**Given exercise**
How does the data below read from its first line through the line containing "COL = S.collection"? Print those lines exactly.

Records with scene code:
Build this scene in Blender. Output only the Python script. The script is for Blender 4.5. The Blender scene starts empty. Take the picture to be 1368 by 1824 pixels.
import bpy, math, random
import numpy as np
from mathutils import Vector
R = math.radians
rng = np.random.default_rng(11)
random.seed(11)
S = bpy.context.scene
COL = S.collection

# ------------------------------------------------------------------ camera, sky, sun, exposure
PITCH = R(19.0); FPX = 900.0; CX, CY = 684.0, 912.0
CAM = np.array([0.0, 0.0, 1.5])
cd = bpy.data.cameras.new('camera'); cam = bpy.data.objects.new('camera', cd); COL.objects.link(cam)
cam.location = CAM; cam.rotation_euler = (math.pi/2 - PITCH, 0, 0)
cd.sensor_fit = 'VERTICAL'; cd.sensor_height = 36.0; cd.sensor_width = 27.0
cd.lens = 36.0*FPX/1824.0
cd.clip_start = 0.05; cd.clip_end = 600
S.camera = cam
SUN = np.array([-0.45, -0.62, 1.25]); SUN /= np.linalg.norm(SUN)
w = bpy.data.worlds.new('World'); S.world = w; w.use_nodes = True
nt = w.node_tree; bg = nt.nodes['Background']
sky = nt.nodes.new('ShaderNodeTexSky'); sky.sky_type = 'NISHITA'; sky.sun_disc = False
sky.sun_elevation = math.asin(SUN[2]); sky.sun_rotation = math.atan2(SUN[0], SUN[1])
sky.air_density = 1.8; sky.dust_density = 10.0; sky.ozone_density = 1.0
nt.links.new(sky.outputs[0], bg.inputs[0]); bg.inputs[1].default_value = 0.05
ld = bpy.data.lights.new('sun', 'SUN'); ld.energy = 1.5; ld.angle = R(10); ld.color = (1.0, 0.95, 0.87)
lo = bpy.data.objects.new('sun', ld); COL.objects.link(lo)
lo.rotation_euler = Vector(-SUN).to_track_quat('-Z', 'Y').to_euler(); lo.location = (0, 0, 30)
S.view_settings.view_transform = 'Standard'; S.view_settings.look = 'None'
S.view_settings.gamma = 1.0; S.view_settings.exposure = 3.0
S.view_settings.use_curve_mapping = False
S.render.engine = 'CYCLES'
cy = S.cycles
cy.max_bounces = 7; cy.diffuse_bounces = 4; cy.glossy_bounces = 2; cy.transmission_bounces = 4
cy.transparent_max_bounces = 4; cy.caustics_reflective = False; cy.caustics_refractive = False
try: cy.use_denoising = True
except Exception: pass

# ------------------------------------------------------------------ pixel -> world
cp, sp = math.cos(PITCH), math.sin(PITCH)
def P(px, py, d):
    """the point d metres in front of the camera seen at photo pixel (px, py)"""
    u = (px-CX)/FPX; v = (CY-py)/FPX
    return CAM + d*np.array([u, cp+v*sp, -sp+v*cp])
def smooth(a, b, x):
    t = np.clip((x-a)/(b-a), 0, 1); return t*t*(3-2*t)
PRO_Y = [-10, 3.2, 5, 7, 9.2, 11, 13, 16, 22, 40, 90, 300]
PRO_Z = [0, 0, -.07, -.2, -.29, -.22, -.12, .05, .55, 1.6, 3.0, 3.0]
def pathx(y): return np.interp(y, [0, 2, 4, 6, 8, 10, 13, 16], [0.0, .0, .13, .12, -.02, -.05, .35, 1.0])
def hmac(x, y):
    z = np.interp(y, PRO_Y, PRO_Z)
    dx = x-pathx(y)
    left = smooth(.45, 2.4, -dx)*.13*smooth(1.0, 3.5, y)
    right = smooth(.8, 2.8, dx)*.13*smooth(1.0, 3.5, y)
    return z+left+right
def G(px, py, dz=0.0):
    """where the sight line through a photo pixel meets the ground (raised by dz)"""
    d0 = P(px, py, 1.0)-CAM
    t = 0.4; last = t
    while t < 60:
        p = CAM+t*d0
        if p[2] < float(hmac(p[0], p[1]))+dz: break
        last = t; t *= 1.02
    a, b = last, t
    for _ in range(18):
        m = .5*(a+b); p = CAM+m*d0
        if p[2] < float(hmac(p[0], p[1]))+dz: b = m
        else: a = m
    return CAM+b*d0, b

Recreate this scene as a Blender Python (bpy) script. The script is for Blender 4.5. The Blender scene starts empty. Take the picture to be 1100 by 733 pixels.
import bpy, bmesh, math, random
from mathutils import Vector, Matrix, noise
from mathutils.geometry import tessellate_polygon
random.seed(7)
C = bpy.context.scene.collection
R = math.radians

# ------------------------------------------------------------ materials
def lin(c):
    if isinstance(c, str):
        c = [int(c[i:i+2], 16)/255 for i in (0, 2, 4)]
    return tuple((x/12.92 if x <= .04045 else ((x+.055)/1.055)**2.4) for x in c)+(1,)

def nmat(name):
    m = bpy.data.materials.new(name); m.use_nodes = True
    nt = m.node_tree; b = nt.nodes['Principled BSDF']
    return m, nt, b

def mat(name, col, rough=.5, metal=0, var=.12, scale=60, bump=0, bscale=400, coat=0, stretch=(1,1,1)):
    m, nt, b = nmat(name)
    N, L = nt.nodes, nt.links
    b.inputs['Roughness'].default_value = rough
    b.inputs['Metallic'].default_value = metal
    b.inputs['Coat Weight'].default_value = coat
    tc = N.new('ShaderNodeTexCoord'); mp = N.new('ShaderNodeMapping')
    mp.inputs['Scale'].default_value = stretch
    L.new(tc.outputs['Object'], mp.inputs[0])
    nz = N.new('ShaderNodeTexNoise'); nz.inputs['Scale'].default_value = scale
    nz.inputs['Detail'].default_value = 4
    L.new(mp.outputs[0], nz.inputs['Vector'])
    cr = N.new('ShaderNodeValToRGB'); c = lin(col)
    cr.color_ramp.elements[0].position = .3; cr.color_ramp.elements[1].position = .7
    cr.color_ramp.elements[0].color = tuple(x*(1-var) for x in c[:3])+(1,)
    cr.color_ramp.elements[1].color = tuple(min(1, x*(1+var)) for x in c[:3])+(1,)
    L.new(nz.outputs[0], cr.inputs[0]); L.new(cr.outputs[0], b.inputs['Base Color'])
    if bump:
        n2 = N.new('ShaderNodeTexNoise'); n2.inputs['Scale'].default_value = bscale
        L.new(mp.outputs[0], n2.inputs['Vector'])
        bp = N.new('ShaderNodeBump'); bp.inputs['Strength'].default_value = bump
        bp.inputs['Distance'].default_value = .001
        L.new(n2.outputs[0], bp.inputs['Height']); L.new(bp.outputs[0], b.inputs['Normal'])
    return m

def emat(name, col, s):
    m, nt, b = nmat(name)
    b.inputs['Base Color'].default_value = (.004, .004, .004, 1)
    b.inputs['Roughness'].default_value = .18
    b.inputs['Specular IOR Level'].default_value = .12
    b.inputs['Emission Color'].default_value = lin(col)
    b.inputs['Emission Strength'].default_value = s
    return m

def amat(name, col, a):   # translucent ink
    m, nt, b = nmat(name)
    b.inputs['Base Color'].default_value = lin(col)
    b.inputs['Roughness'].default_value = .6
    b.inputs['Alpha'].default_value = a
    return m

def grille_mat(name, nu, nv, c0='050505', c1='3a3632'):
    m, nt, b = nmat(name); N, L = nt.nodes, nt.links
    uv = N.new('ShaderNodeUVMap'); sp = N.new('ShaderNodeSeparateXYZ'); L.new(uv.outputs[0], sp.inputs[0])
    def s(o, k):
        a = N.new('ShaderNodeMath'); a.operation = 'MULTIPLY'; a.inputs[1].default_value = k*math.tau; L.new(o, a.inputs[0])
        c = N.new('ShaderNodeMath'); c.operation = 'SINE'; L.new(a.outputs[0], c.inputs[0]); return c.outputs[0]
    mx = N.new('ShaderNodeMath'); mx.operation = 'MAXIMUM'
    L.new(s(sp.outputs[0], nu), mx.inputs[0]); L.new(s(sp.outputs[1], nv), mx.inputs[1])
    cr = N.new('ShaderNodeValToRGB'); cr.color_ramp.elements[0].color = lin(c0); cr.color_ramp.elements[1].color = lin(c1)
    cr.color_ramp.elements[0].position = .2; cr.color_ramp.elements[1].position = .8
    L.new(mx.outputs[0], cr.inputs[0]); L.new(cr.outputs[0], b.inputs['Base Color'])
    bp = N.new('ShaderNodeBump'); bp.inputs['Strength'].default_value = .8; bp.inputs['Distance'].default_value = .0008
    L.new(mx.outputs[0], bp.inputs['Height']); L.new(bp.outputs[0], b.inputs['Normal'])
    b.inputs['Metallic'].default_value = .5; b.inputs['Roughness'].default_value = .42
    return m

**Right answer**
Build this scene in Blender. Output only the Python script. The script is for Blender 4.5. The Blender scene starts empty. Take the picture to be 1368 by 1824 pixels.
import bpy, math, random
import numpy as np
from mathutils import Vector
R = math.radians
rng = np.random.default_rng(11)
random.seed(11)
S = bpy.context.scene
COL = S.collection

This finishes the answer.